↓

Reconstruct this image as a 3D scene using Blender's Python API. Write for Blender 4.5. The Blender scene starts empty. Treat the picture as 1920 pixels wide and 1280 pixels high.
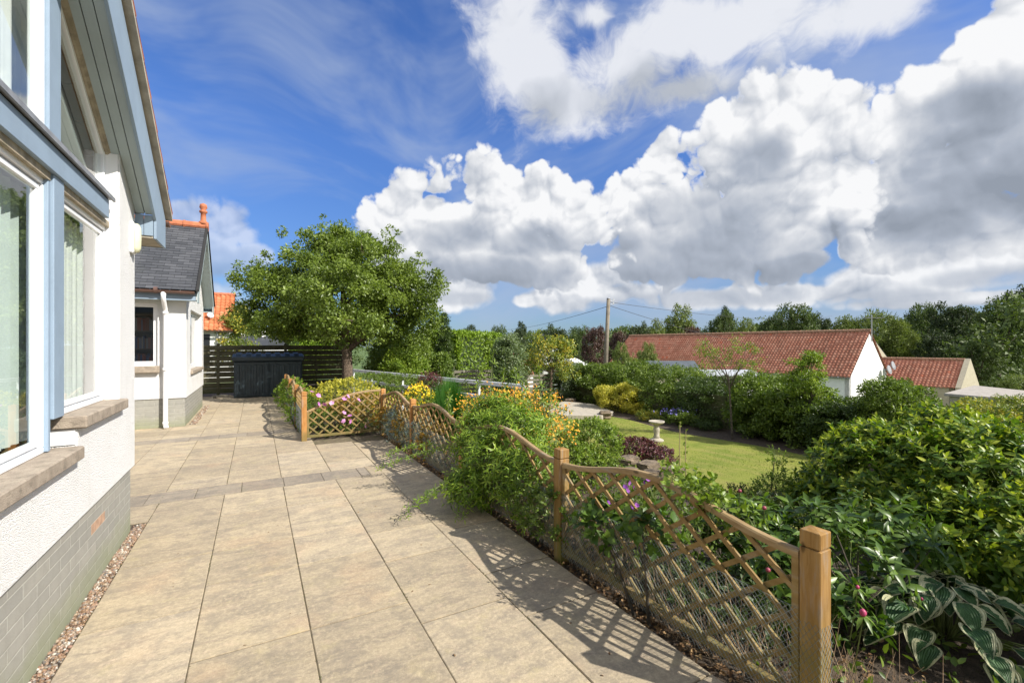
import bpy, math, random
import numpy as np
from mathutils import Vector, noise as mnoise

scene = bpy.context.scene
COL = scene.collection
R_ = math.radians
# ------------------------------------------------------------------ camera
H = 1.70                       # eye height above the patio
FPX = 853.3                    # focal length in pixels of a 1920 wide frame
HZ = 647.0                     # horizon row
YAW = math.atan(480 / FPX)
SN, CS = math.sin(YAW), math.cos(YAW)
cam_d = bpy.data.cameras.new('camera'); cam = bpy.data.objects.new('camera', cam_d); COL.objects.link(cam)
cam.location = (0, 0, H); cam.rotation_euler = (R_(90), 0, -YAW)
cam_d.lens = 16.0; cam_d.sensor_width = 36.0; cam_d.sensor_fit = 'HORIZONTAL'
cam_d.shift_y = 7.0 / 1920; cam_d.clip_start = 0.05; cam_d.clip_end = 4000
scene.camera = cam
scene.view_settings.view_transform = 'Standard'; scene.view_settings.look = 'None'
scene.view_settings.gamma = 1; scene.view_settings.exposure = 0.70

def P(px, py, d):              # pixel + distance along the view axis -> world
    r = (px - 960) / FPX
    return Vector((d * SN + r * d * CS, d * CS - r * d * SN, H - (py - HZ) / FPX * d))
def G(px, py, z=0.0):          # pixel -> point on the level z
    return P(px, py, (H - z) * FPX / (py - HZ))
def az_el(px, py):
    v = P(px, py, 1.0) - Vector((0, 0, H)); v.normalize()
    return math.atan2(v.x, v.y), math.asin(v.z)
# ------------------------------------------------------------------ sun + sky
SUN_EL, SUN_DIR = R_(40), Vector((0.58, -0.815, 0)).normalized()
tosun = Vector((SUN_DIR.x * math.cos(SUN_EL), SUN_DIR.y * math.cos(SUN_EL), math.sin(SUN_EL)))
sd = bpy.data.lights.new('sun', 'SUN'); sd.energy = 4.6; sd.angle = R_(0.53); sd.color = (1, .945, .86)
sun = bpy.data.objects.new('sun', sd); COL.objects.link(sun)
sun.rotation_euler = tosun.to_track_quat('Z', 'Y').to_euler()

world = bpy.data.worlds.new('World'); scene.world = world; world.use_nodes = True
wt = world.node_tree; wt.nodes.clear()

class NT:                      # terse node graph builder
    def __init__(s, nt): s.nt = nt
    def n(s, typ, **kw):
        nd = s.nt.nodes.new(typ)
        for k, v in kw.items():
            if k == 'inp':
                for i, val in v.items():
                    if isinstance(val, bpy.types.NodeSocket): s.nt.links.new(val, nd.inputs[i])
                    else: nd.inputs[i].default_value = val
            else: setattr(nd, k, v)
        return nd
    def m(s, op, a, b=0.0, c=None, clamp=False):
        i = {0: a, 1: b}
        if c is not None: i[2] = c
        return s.n('ShaderNodeMath', operation=op, use_clamp=clamp, inp=i).outputs[0]
    def v(s, op, a, b=(0, 0, 0), c=None):
        i = {0: a, 1: b}
        if c is not None: i[2] = c
        nd = s.n('ShaderNodeVectorMath', operation=op, inp=i)
        return nd.outputs['Value'] if op in ('LENGTH', 'DOT_PRODUCT') else nd.outputs[0]
    def mr(s, val, a, b, c=0.0, d=1.0, smooth=True):
        return s.n('ShaderNodeMapRange', interpolation_type='SMOOTHSTEP' if smooth else 'LINEAR', inp={0: val, 1: a, 2: b, 3: c, 4: d}).outputs[0]
    def mix(s, f, a, b, blend='MIX'):
        nd = s.nt.nodes.new('ShaderNodeMix'); nd.data_type = 'RGBA'; nd.blend_type = blend
        for i, val in ((0, f), (6, a), (7, b)):
            if isinstance(val, bpy.types.NodeSocket): s.nt.links.new(val, nd.inputs[i])
            else: nd.inputs[i].default_value = (*val, 1) if isinstance(val, tuple) and len(val) == 3 else val
        return nd.outputs[2]
    def noise(s, vec, scale, detail=4, rough=.5, dist=0.0, out=0, dim='3D', typ='FBM'):
        nd = s.n('ShaderNodeTexNoise', noise_dimensions=dim, noise_type=typ, inp={'Vector': vec, 'Scale': scale, 'Detail': detail, 'Roughness': rough, 'Distortion': dist})
        return nd.outputs[out]
    def ramp(s, f, stops):
        nd = s.n('ShaderNodeValToRGB', inp={0: f}); el = nd.color_ramp.elements
        while len(el) < len(stops): el.new(.5)
        for e, (p, c) in zip(el, stops): e.position = p; e.color = (*c, 1)
        return nd.outputs[0]
    def link(s, a, b): s.nt.links.new(a, b)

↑

▸ **Your objective**:
Omit the pictures, then output the rest of the listing exactly.

▸ **Solution for this problem**:
Reconstruct this image as a 3D scene using Blender's Python API. Write for Blender 4.5. The Blender scene starts empty. Treat the picture as 1920 pixels wide and 1280 pixels high.
import bpy, math, random
import numpy as np
from mathutils import Vector, noise as mnoise

scene = bpy.context.scene
COL = scene.collection
R_ = math.radians
# ------------------------------------------------------------------ camera
H = 1.70                       # eye height above the patio
FPX = 853.3                    # focal length in pixels of a 1920 wide frame
HZ = 647.0                     # horizon row
YAW = math.atan(480 / FPX)
SN, CS = math.sin(YAW), math.cos(YAW)
cam_d = bpy.data.cameras.new('camera'); cam = bpy.data.objects.new('camera', cam_d); COL.objects.link(cam)
cam.location = (0, 0, H); cam.rotation_euler = (R_(90), 0, -YAW)
cam_d.lens = 16.0; cam_d.sensor_width = 36.0; cam_d.sensor_fit = 'HORIZONTAL'
cam_d.shift_y = 7.0 / 1920; cam_d.clip_start = 0.05; cam_d.clip_end = 4000
scene.camera = cam
scene.view_settings.view_transform = 'Standard'; scene.view_settings.look = 'None'
scene.view_settings.gamma = 1; scene.view_settings.exposure = 0.70

def P(px, py, d):              # pixel + distance along the view axis -> world
    r = (px - 960) / FPX
    return Vector((d * SN + r * d * CS, d * CS - r * d * SN, H - (py - HZ) / FPX * d))
def G(px, py, z=0.0):          # pixel -> point on the level z
    return P(px, py, (H - z) * FPX / (py - HZ))
def az_el(px, py):
    v = P(px, py, 1.0) - Vector((0, 0, H)); v.normalize()
    return math.atan2(v.x, v.y), math.asin(v.z)
# ------------------------------------------------------------------ sun + sky
SUN_EL, SUN_DIR = R_(40), Vector((0.58, -0.815, 0)).normalized()
tosun = Vector((SUN_DIR.x * math.cos(SUN_EL), SUN_DIR.y * math.cos(SUN_EL), math.sin(SUN_EL)))
sd = bpy.data.lights.new('sun', 'SUN'); sd.energy = 4.6; sd.angle = R_(0.53); sd.color = (1, .945, .86)
sun = bpy.data.objects.new('sun', sd); COL.objects.link(sun)
sun.rotation_euler = tosun.to_track_quat('Z', 'Y').to_euler()

world = bpy.data.worlds.new('World'); scene.world = world; world.use_nodes = True
wt = world.node_tree; wt.nodes.clear()

class NT:                      # terse node graph builder
    def __init__(s, nt): s.nt = nt
    def n(s, typ, **kw):
        nd = s.nt.nodes.new(typ)
        for k, v in kw.items():
            if k == 'inp':
                for i, val in v.items():
                    if isinstance(val, bpy.types.NodeSocket): s.nt.links.new(val, nd.inputs[i])
                    else: nd.inputs[i].default_value = val
            else: setattr(nd, k, v)
        return nd
    def m(s, op, a, b=0.0, c=None, clamp=False):
        i = {0: a, 1: b}
        if c is not None: i[2] = c
        return s.n('ShaderNodeMath', operation=op, use_clamp=clamp, inp=i).outputs[0]
    def v(s, op, a, b=(0, 0, 0), c=None):
        i = {0: a, 1: b}
        if c is not None: i[2] = c
        nd = s.n('ShaderNodeVectorMath', operation=op, inp=i)
        return nd.outputs['Value'] if op in ('LENGTH', 'DOT_PRODUCT') else nd.outputs[0]
    def mr(s, val, a, b, c=0.0, d=1.0, smooth=True):
        return s.n('ShaderNodeMapRange', interpolation_type='SMOOTHSTEP' if smooth else 'LINEAR', inp={0: val, 1: a, 2: b, 3: c, 4: d}).outputs[0]
    def mix(s, f, a, b, blend='MIX'):
        nd = s.nt.nodes.new('ShaderNodeMix'); nd.data_type = 'RGBA'; nd.blend_type = blend
        for i, val in ((0, f), (6, a), (7, b)):
            if isinstance(val, bpy.types.NodeSocket): s.nt.links.new(val, nd.inputs[i])
            else: nd.inputs[i].default_value = (*val, 1) if isinstance(val, tuple) and len(val) == 3 else val
        return nd.outputs[2]
    def noise(s, vec, scale, detail=4, rough=.5, dist=0.0, out=0, dim='3D', typ='FBM'):
        nd = s.n('ShaderNodeTexNoise', noise_dimensions=dim, noise_type=typ, inp={'Vector': vec, 'Scale': scale, 'Detail': detail, 'Roughness': rough, 'Distortion': dist})
        return nd.outputs[out]
    def ramp(s, f, stops):
        nd = s.n('ShaderNodeValToRGB', inp={0: f}); el = nd.color_ramp.elements
        while len(el) < len(stops): el.new(.5)
        for e, (p, c) in zip(el, stops): e.position = p; e.color = (*c, 1)
        return nd.outputs[0]
    def link(s, a, b): s.nt.links.new(a, b)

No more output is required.